Un spectacle comique et décapant qui raconte l’histoire de Bougouniéré. Une bonne malienne et mère célibataire qui, ayant fait fortune en France, revient à Bamako et retrouve sa fille autrefois confiée à un griot traditionnel et fiancée à un rappeur passionné.
C’est le griot Kotéfa qui raconte. Bougouniéré est une bonne bamakoise. Une mère célibataire aussi. Mais après avoir épousé son patron qui finit par la répudier, elle décide de suivre » une madame de ONG » et émigre en France. Sans oublier de confier sa fille Fatou à Djéliba, un ami griot totalement épris d’elle. Bougouniéré découvre l’eau courante et s’exclame » ah ! vraiment, le blanc a travaillé « , s’indigne du comportement peu respectueux des enfants envers les adultes et s’étonne de voir à Barbès » les Noirs courir comme des fourmis « . Et voilà qu’un jour, elle gagne au Millionnaire !
Décalages
Bougouniéré décide donc de rentrer à Bamako pour y construire un studio de production. On la voit à l’aéroport, avec » le bagage luxueux et l’habit de classe « . En fait un cadi plein à ras bord et un tailleur trop voyant. Le mauvais goût et la prétention des nouveaux riches. Mais Bougouniéré est touchante et très drôle dans ce rôle de femme qui humilie à son tour pour se venger de ce qu’elle a vécu. Surtout lorsqu’elle réplique au douanier qui veut lui faire payer l’excédent » d’accord je paye et je te laisse en plus ma carte orange comme ça tu ne sauteras plus les barrières « .

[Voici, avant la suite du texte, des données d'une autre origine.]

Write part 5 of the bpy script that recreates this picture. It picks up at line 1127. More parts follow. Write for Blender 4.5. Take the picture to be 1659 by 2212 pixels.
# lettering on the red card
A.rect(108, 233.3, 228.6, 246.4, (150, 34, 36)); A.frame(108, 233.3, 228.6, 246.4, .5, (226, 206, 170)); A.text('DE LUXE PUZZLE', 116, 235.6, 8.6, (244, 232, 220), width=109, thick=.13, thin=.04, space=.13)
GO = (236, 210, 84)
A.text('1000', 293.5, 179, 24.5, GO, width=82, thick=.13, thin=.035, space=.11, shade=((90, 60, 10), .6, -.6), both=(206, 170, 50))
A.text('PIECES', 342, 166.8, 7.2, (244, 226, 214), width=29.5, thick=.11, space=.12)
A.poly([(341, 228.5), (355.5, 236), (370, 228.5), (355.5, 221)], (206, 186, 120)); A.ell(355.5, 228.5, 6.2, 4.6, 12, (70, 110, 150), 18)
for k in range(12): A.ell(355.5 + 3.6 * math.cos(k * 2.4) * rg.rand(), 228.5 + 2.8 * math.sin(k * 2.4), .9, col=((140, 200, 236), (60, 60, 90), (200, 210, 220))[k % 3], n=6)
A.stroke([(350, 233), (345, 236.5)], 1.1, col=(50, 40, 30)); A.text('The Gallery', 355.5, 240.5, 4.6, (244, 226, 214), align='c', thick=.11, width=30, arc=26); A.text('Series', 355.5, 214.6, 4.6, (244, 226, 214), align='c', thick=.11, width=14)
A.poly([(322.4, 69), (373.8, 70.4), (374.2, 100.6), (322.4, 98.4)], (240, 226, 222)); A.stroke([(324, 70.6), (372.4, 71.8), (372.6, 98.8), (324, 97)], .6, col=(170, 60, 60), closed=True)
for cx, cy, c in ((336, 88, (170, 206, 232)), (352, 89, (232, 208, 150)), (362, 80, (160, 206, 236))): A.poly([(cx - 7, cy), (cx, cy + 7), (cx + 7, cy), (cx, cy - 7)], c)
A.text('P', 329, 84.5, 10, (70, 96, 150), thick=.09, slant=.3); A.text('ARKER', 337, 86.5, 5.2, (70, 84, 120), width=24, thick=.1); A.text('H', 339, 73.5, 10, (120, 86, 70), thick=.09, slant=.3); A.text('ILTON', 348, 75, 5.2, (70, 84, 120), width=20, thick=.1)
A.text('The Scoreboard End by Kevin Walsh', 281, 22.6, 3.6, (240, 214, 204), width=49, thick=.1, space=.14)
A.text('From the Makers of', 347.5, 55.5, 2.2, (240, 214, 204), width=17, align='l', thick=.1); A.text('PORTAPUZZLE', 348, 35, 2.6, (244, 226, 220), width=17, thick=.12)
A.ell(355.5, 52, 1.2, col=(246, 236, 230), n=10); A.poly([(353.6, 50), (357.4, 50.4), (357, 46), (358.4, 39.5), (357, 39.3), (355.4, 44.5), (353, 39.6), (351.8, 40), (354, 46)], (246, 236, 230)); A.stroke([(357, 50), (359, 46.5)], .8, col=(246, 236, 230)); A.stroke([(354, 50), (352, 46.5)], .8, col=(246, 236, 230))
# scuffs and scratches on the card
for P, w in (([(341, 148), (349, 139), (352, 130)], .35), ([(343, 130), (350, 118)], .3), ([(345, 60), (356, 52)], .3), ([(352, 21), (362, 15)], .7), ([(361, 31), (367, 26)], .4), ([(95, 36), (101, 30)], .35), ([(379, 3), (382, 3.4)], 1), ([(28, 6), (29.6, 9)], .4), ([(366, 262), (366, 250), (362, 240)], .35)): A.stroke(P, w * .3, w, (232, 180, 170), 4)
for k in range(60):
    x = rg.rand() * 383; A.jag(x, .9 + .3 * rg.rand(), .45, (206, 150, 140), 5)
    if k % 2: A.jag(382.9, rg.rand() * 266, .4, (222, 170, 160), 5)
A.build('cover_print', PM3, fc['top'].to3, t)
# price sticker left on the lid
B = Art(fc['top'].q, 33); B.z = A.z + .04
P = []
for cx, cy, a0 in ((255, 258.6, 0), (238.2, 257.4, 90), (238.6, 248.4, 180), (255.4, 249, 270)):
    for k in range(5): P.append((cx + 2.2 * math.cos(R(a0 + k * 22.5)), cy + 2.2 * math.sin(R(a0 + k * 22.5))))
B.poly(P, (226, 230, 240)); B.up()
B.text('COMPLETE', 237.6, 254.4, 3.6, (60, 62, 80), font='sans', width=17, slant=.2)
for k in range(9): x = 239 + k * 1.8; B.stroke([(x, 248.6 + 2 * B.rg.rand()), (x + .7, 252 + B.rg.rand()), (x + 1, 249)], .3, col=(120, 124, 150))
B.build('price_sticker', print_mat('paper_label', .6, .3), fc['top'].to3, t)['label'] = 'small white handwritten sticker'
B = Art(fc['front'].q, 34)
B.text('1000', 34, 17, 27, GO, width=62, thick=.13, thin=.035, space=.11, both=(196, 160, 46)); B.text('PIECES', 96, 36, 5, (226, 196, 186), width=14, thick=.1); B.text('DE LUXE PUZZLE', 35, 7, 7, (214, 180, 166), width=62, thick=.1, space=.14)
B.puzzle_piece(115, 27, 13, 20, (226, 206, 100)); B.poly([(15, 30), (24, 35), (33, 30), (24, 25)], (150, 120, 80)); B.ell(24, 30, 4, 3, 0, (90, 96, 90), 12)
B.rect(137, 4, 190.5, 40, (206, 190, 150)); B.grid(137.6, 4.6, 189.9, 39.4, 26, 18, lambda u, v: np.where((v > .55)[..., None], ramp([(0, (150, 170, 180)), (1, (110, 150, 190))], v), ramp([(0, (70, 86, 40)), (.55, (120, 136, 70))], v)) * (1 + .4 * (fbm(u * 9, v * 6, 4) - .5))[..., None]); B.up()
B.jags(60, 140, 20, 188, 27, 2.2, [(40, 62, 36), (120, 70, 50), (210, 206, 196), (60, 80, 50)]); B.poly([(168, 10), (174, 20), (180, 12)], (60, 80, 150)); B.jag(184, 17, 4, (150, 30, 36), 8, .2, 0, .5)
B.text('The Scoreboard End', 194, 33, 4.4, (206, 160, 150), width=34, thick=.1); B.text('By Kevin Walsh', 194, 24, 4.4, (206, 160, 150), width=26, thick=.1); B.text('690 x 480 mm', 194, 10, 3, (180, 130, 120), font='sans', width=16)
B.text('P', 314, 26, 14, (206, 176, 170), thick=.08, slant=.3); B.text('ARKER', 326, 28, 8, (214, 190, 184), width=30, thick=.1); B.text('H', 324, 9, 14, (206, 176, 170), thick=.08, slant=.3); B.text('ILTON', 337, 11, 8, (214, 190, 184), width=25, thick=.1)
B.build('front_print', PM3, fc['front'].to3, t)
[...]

Bougouniéré trouve que Bamako a beaucoup changé alors que ceux qui y sont restés lui disent » la vie, c’est comme tu l’as laissée « . Fatou a grandi et se cherche. Elle se demande qui est son père et pourquoi sa mère l’a abandonné. Elle reproche à Bougouniéré de l’avoir laissée se faire exploiter par Djéliba. Elle se console avec Kini, un fou de rap qui chante à longueur de journée » la corruption/la mondialisation/les fausses élections/ça pue « . Djeliba quant à lui s’avère être un griot de seconde zone qui s’entête à défendre les traditions, un magouilleur hors pair mais toujours aussi amoureux de Bougouniéré.
Classique revu et corrigé
Le Retour de Bougouniéré, en plus d’être une pièce où l’on ne cesse de rire, est une satire de la société malienne qui souffre de trois vices » le parasitisme social, la paresse aggravée et l’hypocrisie majeure « . C’est par ces deux aspects qu’elle appartient au genre du Kotéba, forme d’art dramatique propre à l’Afrique de l’Ouest. Mais cette pièce appartient aussi au genre du Maana en ce qu’elle est un récit donné en public et en musique par un griot. L’Atelier de Bamako, qui joue le spectacle avec la Compagnie de l’Etoile Peinte, regroupe au Mali des artistes qui croient en la capacité de l’Afrique à concourir au renouvellement de l’art théâtral. Avec Le Retour de Bougouniéré, et la reprise du personnage classique du répertoire malien, cultures ancienne et contemporaine se mêlent. Avec brio.
Le Retour de Bougouniéré a été présenté dans le cadre des Rencontres 2001 au Théâtre International de Langue Française (Paris) du 7 au 11 novembre.